Jasmine Amy Rogers and Ainsley Melham in Boop! Photo: Matthew Murphy and Evan Zimmerman
Pre-curtain, as my nine-year-old guest readied her nonelectronic paper notepad (children will listen, and also imitate), we discussed the audience demographic: predominantly female; average age, mid-teens.
Clearly the word is out that, however provocative the inspiration – a saucy, baby-voiced chanteuse who emanated from animator Max Fleischman’s pen in the still-roaring 1930s – Boop! is wholesome as all get-out, in the best sense.
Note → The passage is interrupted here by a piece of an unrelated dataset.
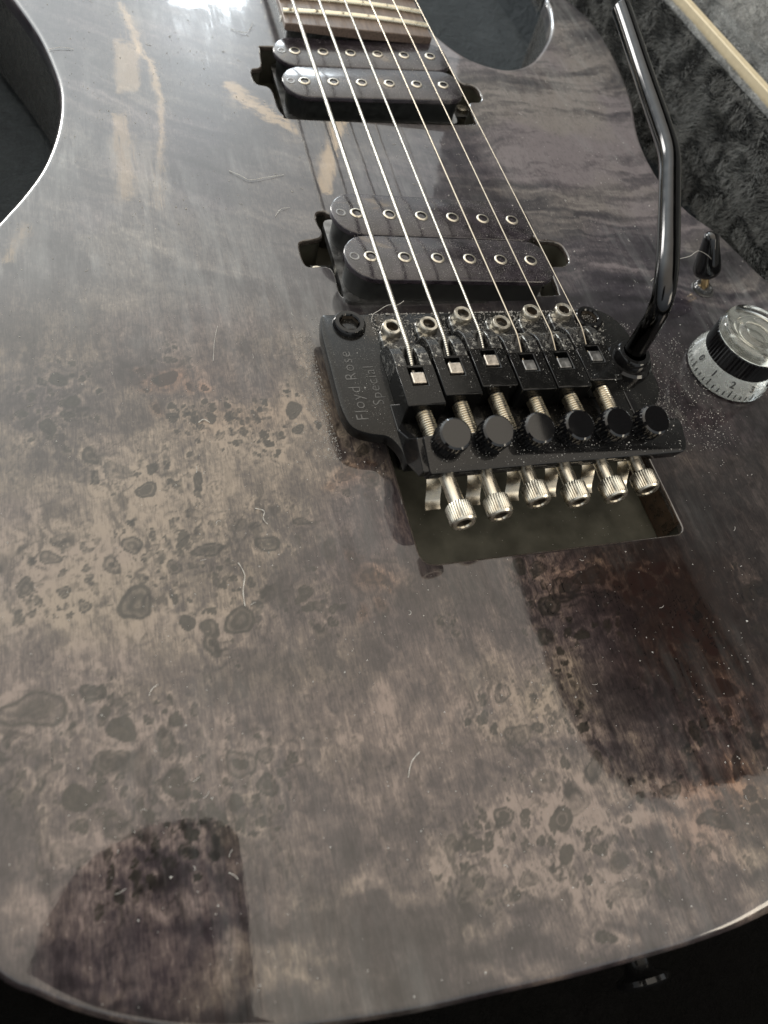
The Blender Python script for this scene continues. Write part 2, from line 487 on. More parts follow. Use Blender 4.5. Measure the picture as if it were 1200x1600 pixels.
EYES='''-110.9,-8.6,2.15,-0.13,0.08,2.00,0.8,0;-117.0,-13.3,1.25,-0.08,0.03,1.45,0.7,0;-108.5,-15.3,2.27,-0.16,0.09,1.94,0.9,0;-109.2,-19.1,1.54,-0.11,0.05,1.14,0.6,0;-113.5,-22.1,2.06,-0.16,0.07,2.04,0.7,0;-114.4,-5.6,1.07,-0.06,0.03,1.01,0.4,0;-85.6,-9.8,2.94,-0.17,0.23,2.28,0.9,1;-84.0,-3.5,1.58,-0.08,0.14,1.28,0.6,0;-90.9,-8.4,0.92,-0.05,0.09,1.03,0.5,0;-85.4,-18.4,1.06,-0.08,0.10,0.99,0.7,0;-85.4,-21.9,1.35,-0.10,0.17,1.56,0.7,0;-80.3,-22.5,1.07,-0.08,0.24,1.96,0.9,0;-76.1,-22.9,1.23,-0.09,0.18,1.38,0.8,0;-71.7,-22.4,1.25,-0.09,0.23,1.59,0.8,0;-82.6,-18.4,0.61,-0.04,0.09,0.79,0.6,0;-63.9,-21.0,0.72,-0.05,0.15,0.91,0.8,0;-55.6,-21.6,2.31,-0.17,0.50,2.67,0.8,0;-55.3,-27.7,1.30,-0.10,0.30,1.59,0.9,0;-69.1,-27.5,0.93,-0.08,0.24,1.55,0.6,0;-67.1,-24.6,0.79,-0.06,0.25,1.58,0.5,0;-64.5,-28.4,0.95,-0.08,0.19,1.17,0.8,0;-63.8,-31.4,0.78,-0.07,0.19,1.15,0.8,0;-71.9,-27.3,0.93,-0.08,0.20,1.35,0.5,0;-65.2,-22.9,0.80,-0.06,0.23,1.40,0.5,0;-62.6,-31.8,0.63,-0.05,0.13,0.77,0.7,0;-70.8,-30.8,0.77,-0.07,0.20,1.33,0.5,0;-104.9,-31.5,1.65,-0.15,0.13,2.33,0.6,0;-91.6,-36.3,1.70,-0.17,0.13,1.43,0.6,0;-93.2,-41.9,2.23,-0.24,0.19,2.08,0.8,0;-97.3,-36.2,0.70,-0.07,0.10,1.33,0.4,0;-81.6,-40.9,1.16,-0.12,0.28,2.31,0.6,0;-85.7,-41.8,0.57,-0.06,0.24,2.11,0.5,0;-97.5,-55.9,1.98,-0.25,0.21,2.54,0.6,0;-114.3,-56.9,2.18,-0.29,0.06,1.84,0.4,0;-111.3,-53.0,2.55,-0.32,0.08,2.05,0.3,0;-119.1,-63.3,1.56,-0.22,0.05,2.49,0.7,0;-111.8,-65.1,1.23,-0.18,0.07,1.61,0.5,0;-102.1,-60.1,1.93,-0.26,0.16,2.31,0.5,0;-96.2,-64.2,1.30,-0.18,0.12,1.36,0.6,0;-97.7,-70.1,3.31,-0.49,0.32,3.82,0.5,0;-108.0,-68.9,1.23,-0.18,0.09,1.73,0.6,0;-105.6,-65.2,0.88,-0.13,0.09,1.48,0.4,0;-86.9,-55.7,1.37,-0.17,0.27,2.43,0.6,0;-81.4,-59.1,3.32,-0.43,0.27,2.09,0.6,0;-89.4,-62.5,1.67,-0.23,0.21,1.94,0.6,2;-79.9,-63.8,0.96,-0.13,0.09,0.62,0.8,0;-77.2,-66.8,0.96,-0.13,0.14,0.93,0.8,0;-68.5,-59.2,2.45,-0.31,0.39,2.30,0.6,0;-73.7,-68.3,0.97,-0.14,0.24,1.54,0.5,0;-73.1,-74.1,1.50,-0.22,0.24,1.49,0.5,0;-77.0,-76.9,2.94,-0.45,0.42,2.78,0.7,0;-88.2,-75.6,1.55,-0.24,0.22,1.87,0.8,0;-83.8,-77.7,2.34,-0.37,0.22,1.72,0.6,0;-62.1,-72.3,1.85,-0.27,0.33,1.70,0.7,0;-62.2,-76.2,1.40,-0.21,0.24,1.20,0.5,0;-57.6,-80.3,1.13,-0.17,0.29,1.33,0.6,0;-54.6,-62.7,2.09,-0.27,0.67,3.15,0.4,0;-45.3,-42.3,2.43,-0.24,0.47,2.06,0.4,1;-40.1,-44.7,2.12,-0.22,0.68,2.80,0.4,0;-45.6,-70.6,3.01,-0.42,0.59,2.41,0.4,1;-60.0,-76.1,1.56,-0.23,0.25,1.21,0.4,0;-118.0,-69.2,0.83,-0.13,0.02,0.70,0.5,0;-116.1,-67.3,0.72,-0.11,0.02,0.71,0.5,0;-107.6,-55.0,0.77,-0.10,0.07,1.25,0.4,0;-104.6,-53.9,0.78,-0.10,0.07,1.11,0.4,0;-74.2,-53.5,2.16,-0.26,0.28,1.85,0.4,0;-70.4,-54.8,1.45,-0.18,0.27,1.68,0.3,0;-90.1,-56.5,0.81,-0.10,0.15,1.44,0.5,0;-83.3,-54.9,1.39,-0.17,0.24,1.97,0.4,0;-92.0,-58.6,0.93,-0.12,0.09,0.94,0.3,0;-99.7,-36.0,2.77,-0.27,0.19,2.65,0.3,0;-88.2,-34.4,1.01,-0.10,0.19,1.82,0.4,0;-40.5,-35.9,2.00,-0.18,0.41,1.75,0.4,0;-48.0,-43.0,0.80,-0.08,0.41,1.86,0.5,0;-59.8,-54.4,1.95,-0.23,0.20,1.03,0.5,0;-64.4,-50.3,0.75,-0.09,0.15,0.87,0.3,0;-117.6,-88.5,5.91,-1.08,0.10,3.78,0.5,0;-107.9,-87.4,1.98,-0.35,0.12,2.06,0.7,0;-102.8,-95.5,2.66,-0.50,0.18,2.35,0.7,0;-105.5,-101.1,3.49,-0.69,0.14,2.02,0.6,0;-112.2,-94.5,1.23,-0.23,0.04,0.97,0.5,0;-111.4,-107.0,2.48,-0.52,0.12,2.48,0.6,0;-108.0,-106.5,0.98,-0.20,0.08,1.36,0.6,0;-117.4,-103.2,0.96,-0.20,0.04,1.36,0.5,0;-121.7,-104.3,1.36,-0.28,0.02,1.57,0.4,0;-94.0,-107.7,2.30,-0.47,0.28,2.57,0.6,0;-94.9,-99.6,2.23,-0.43,0.24,2.33,0.6,0;-92.6,-95.5,1.32,-0.24,0.16,1.51,0.7,0;-81.9,-106.2,2.77,-0.55,0.45,3.02,0.55,2;-77.3,-111.4,2.17,-0.44,0.34,2.00,0.8,2;-83.5,-113.1,1.40,-0.29,0.22,1.49,0.8,0;-79.3,-117.7,0.94,-0.20,0.18,1.12,0.8,0;-104.4,-113.5,2.71,-0.59,0.20,2.74,0.4,0;-99.3,-112.3,1.00,-0.21,0.09,1.00,0.6,0;-88.9,-114.0,2.06,-0.44,0.22,1.69,0.6,0;-76.7,-105.7,1.60,-0.31,0.27,1.59,0.5,0;-93.3,-119.7,1.88,-0.42,0.16,1.39,0.95,2;-92.2,-117.2,1.68,-0.37,0.13,1.09,0.8,0;-106.6,-121.3,0.73,-0.17,0.14,2.06,0.6,0;-99.9,-123.3,0.74,-0.17,0.12,1.23,0.9,0;-83.9,-80.9,2.19,-0.36,0.31,2.39,0.6,0;-123.7,-97.0,0.74,-0.15,0.01,1.40,0.6,0;-111.1,-111.5,1.49,-0.32,0.07,1.31,0.4,0;-106.6,-110.2,1.63,-0.35,0.06,0.89,0.5,0;-92.1,-101.7,1.06,-0.21,0.15,1.33,0.4,0;-106.1,-92.5,1.04,-0.19,0.10,1.63,0.4,0;-117.2,-85.7,1.70,-0.30,0.03,1.27,0.3,0;-113.4,-115.8,3.12,-0.70,0.08,1.90,0.3,0;-102.6,-125.0,0.84,-0.20,0.08,1.01,0.4,0;-98.7,-117.5,0.87,-0.19,0.12,1.29,0.6,0;-88.3,-112.1,0.92,-0.19,0.18,1.37,0.5,0;-103.0,-90.2,1.76,-0.32,0.07,0.89,0.4,0;0.8,-80.1,4.41,-0.63,1.31,3.30,0.6,2;8.8,-78.2,4.01,-0.56,1.21,2.87,0.9,0;21.7,-81.7,3.22,-0.46,1.34,2.88,0.9,0;-9.3,-73.0,2.17,-0.29,0.72,2.02,0.7,0;-4.0,-74.2,2.20,-0.30,0.63,1.69,0.6,0;22.4,-77.1,1.27,-0.17,0.48,1.04,0.6,0;-5.3,-84.3,2.96,-0.44,0.92,2.39,0.7,0;8.2,-91.1,1.51,-0.24,0.55,1.25,0.9,2;0.7,-92.6,1.96,-0.31,0.51,1.22,1,0;28.5,-78.6,2.39,-0.33,0.84,1.73,0.9,0;16.2,-84.9,1.05,-0.15,0.74,1.64,0.8,0;-8.9,-91.5,2.39,-0.38,0.75,1.97,0.5,0;21.4,-99.6,1.20,-0.20,0.45,0.91,0.8,0;26.3,-104.9,1.54,-0.26,0.58,1.11,0.9,2;33.2,-100.3,2.30,-0.37,1.24,2.32,0.6,1;39.0,-105.0,1.42,-0.24,0.85,1.52,0.9,0;19.4,-107.7,0.83,-0.15,0.50,1.01,0.9,0;31.4,-111.0,2.74,-0.48,1.19,2.17,0.7,0;25.5,-109.1,2.20,-0.38,1.14,2.17,0.6,0;29.4,-95.1,4.89,-0.77,1.84,3.58,0.5,1;22.1,-118.1,0.98,-0.18,0.57,1.09,1,0;26.3,-117.8,1.16,-0.22,0.45,0.82,0.8,0;18.8,-119.3,1.77,-0.34,0.56,1.07,0.7,0;-7.5,-113.0,1.51,-0.28,0.50,1.20,0.7,0;-6.5,-98.3,0.95,-0.16,0.35,0.87,0.8,0;12.6,-105.0,1.31,-0.23,0.82,1.74,0.5,0;-23.8,-102.3,2.22,-0.39,0.67,1.94,0.5,3;-29.9,-106.9,1.14,-0.21,0.48,1.46,0.9,0;-17.3,-106.4,1.34,-0.24,0.35,0.95,0.4,0;-18.2,-110.9,1.62,-0.30,0.45,1.19,0.5,0;-11.8,-101.5,1.38,-0.24,0.60,1.56,0.4,0;-22.9,-112.1,3.18,-0.61,1.08,3.01,0.4,0;-14.9,-119.5,1.16,-0.23,0.45,1.13,0.5,0;-11.1,-109.0,1.06,-0.19,0.43,1.08,0.4,0;-8.1,-121.2,1.92,-0.38,1.08,2.54,0.5,0;-31.8,-126.7,2.15,-0.46,0.69,1.98,0.85,2;-19.6,-129.9,2.36,-0.50,0.93,2.34,0.8,0;-21.1,-136.1,1.89,-0.42,0.53,1.34,0.8,0;-39.1,-130.6,1.29,-0.28,0.40,1.23,0.7,0;-36.8,-131.1,0.91,-0.20,0.41,1.23,0.7,0;-44.4,-130.0,1.53,-0.34,0.74,2.45,0.5,0;-35.7,-127.7,0.66,-0.14,0.19,0.57,0.7,0;-13.7,-137.1,1.52,-0.34,0.58,1.35,0.6,0;26.1,-134.3,1.42,-0.29,0.93,1.61,0.9,0;26.1,-128.0,1.29,-0.26,1.60,2.85,0.8,0;25.5,-137.5,1.25,-0.26,0.63,1.09,0.8,0;18.3,-135.0,2.00,-0.42,0.53,0.97,0.5,0;14.5,-137.2,4.56,-0.97,0.83,1.54,0.5,0;34.4,-123.0,1.50,-0.29,1.58,2.71,0.5,0;-30.2,-84.6,0.61,-0.09,0.28,0.91,0.6,0;-27.6,-128.2,0.95,-0.20,0.63,1.74,0.5,0;-20.8,-121.9,2.83,-0.57,0.70,1.84,0.4,0;-15.2,-127.0,3.55,-0.74,1.23,3.02,0.35,0;7.5,-129.7,2.27,-0.47,0.92,1.85,0.4,0;15.1,-81.7,1.75,-0.25,0.59,1.33,0.7,0;22.9,-87.2,1.24,-0.18,0.55,1.14,0.6,0;52.7,-88.9,3.85,-0.56,1.48,2.56,0.4,0;39.9,-82.5,0.75,-0.10,0.54,1.03,0.8,0;48.9,-99.0,2.23,-0.35,0.93,1.60,0.6,0;-0.5,-129.4,1.18,-0.24,0.57,1.21,0.5,0;-5.4,-133.0,1.29,-0.28,0.37,0.82,0.5,0;33.9,-119.9,1.51,-0.28,0.63,1.10,0.5,0;30.0,-116.2,1.18,-0.22,0.54,0.98,0.6,0;-21.3,-136.2,1.69,-0.38,0.59,1.49,0.85,0;-13.7,-137.1,1.04,-0.23,0.40,0.94,0.7,0;-39.2,-130.4,1.08,-0.24,0.36,1.12,0.6,0;-36.9,-131.2,0.87,-0.19,0.34,1.02,0.6,0;-30.8,-138.9,2.16,-0.50,0.66,1.79,0.5,0;-40.5,-136.9,0.95,-0.22,0.43,1.33,0.5,0;-18.9,-151.8,2.16,-0.53,0.47,1.09,0.7,0;-21.0,-139.7,0.89,-0.20,0.40,1.00,0.5,0;-25.0,-138.3,0.66,-0.15,0.39,1.00,0.5,0;-23.4,-138.9,0.66,-0.15,0.36,0.91,0.5,0;-46.3,-135.8,0.52,-0.12,0.27,0.88,0.6,0;-10.6,-140.0,2.31,-0.52,0.83,1.85,0.4,0;-9.8,-145.2,4.00,-0.92,0.82,1.79,0.3,0;-43.0,-136.1,1.57,-0.36,0.85,2.68,0.3,0;-4.0,-143.8,1.16,-0.26,0.44,0.91,0.4,0;-6.4,-142.0,0.81,-0.18,0.39,0.83,0.5,0;9.3,-142.4,1.83,-0.41,0.60,1.13,0.4,0'''
ARM_CTRL = [(42.2, -17.9, 8), (42.0, -17.8, 13), (41.4, -18.0, 18.0), (39.9, -18.6, 27.0), (39.7, -17.0, 32.5), (40.6, -13.0, 36.0), (43.5, -5.5, 38.3), (47.9, 5.0, 40.0), (52.8, 16.4, 41.5), (56.3, 24.6, 42.5), (58.1, 30.6, 43.2), (59.5, 38.9, 44.0), (61.9, 57.8, 46.0), (64.8, 75.8, 47.5), (67.2, 90.3, 48.6), (67.8, 94.7, 48.9)]
KNOB = (84.3, -16.0)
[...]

As conceived by Bob Martin (responsible, most recently, for Prom), multi-Grammy-winning composer David Foster, and lyricist Susan Birkenhead (she scripted Working), this festive extravaganza addresses questions on every adolescent’s mind, regardless of era or gender. What is love, and where can I find it? Also, tangentially, Why am I even here?
Boop! opens with a joyous tap floorshow choreographed by director Jerry Mitchell – because why hold back? The teen years are all about impulsivity and curiosity. It’s the latter trait that prompts Betty (radiant, seemingly indefatigable Broadway newcomer Jasmine Amy Rogers) to leave behind her monochrome original habitat for a test ride into the future, via an umbrella gizmo invented by her toon relative, Grampy (Stephen DeRosa).
My one cavil is that the puttering inventor – sporting a cotton-ball tonsure wig designed, like Betty’s spiky do, by Sabana Majeed – is accorded a bit too much prominence. Two senior-romance segments, even when involving an ageless dish like Faith Prince, is one too many. As for Grampy’s dog, Pudgy (a petite marionette manipulated by Philip Huber), it’s easy enough to tune the little guy out.
It’s natural to prefer tagging along with innocent-abroad Betty as she lands smack in the middle of Comic Con at Javits (evocative set by David Rockwell). Though goggle-eyed at all the novelty, she fits right in, a star among stans (Gregg Barnes’s costumes are snazzy throughout). Betty has the good sense to fall for a normie, Dwayne (Australian actor Ainsley Melham, who sings like a borderless natural-born crooner). Dwayne’s solo, “She Knocks Me Out,” is a marvel of un-gussied-up authenticity, and the stuff of teen dreams, whatever one’s budding orientation. (Martin does manage to insert a sweet little same-sex romance into Betty’s origin story, at the outset when she’s the toast of 1930s Hollywood.)
Everything comes easily to this paragon, except a sense of her authentic self, and that will emerge as Betty becomes the unofficial mentor of a lonely, questing New York super-fan, Trisha (played by petite vocal phenom Angelica Hale, age 17). Separately and as a team, they each set out on an identity quest. Betty very nearly backtracks to her ‘30s persona as sexpot prey when a masher of a mayoral candidate (Erich Bergen, hilariously entitled and libidinous). hires her as window dressing.
In her two-dimensional, black-and-white life, Betty was forever fending off overtures of this ilk by bonking her assaulters on the head. The need does indeed rearise, but the crux of this show is Betty’s bond with shy, insecure Trisha.
At one turning point toward the end, the members of the corps pivot energetically in two-sided costumes, divided at the seams between Day-Glo hues and drab chiaroscuro. Who in their right mind would willingly choose a life of grayscale over vivid color? Not the young audiences lucky enough to absorb the uninsistent message slipped into this seductive treat of a show.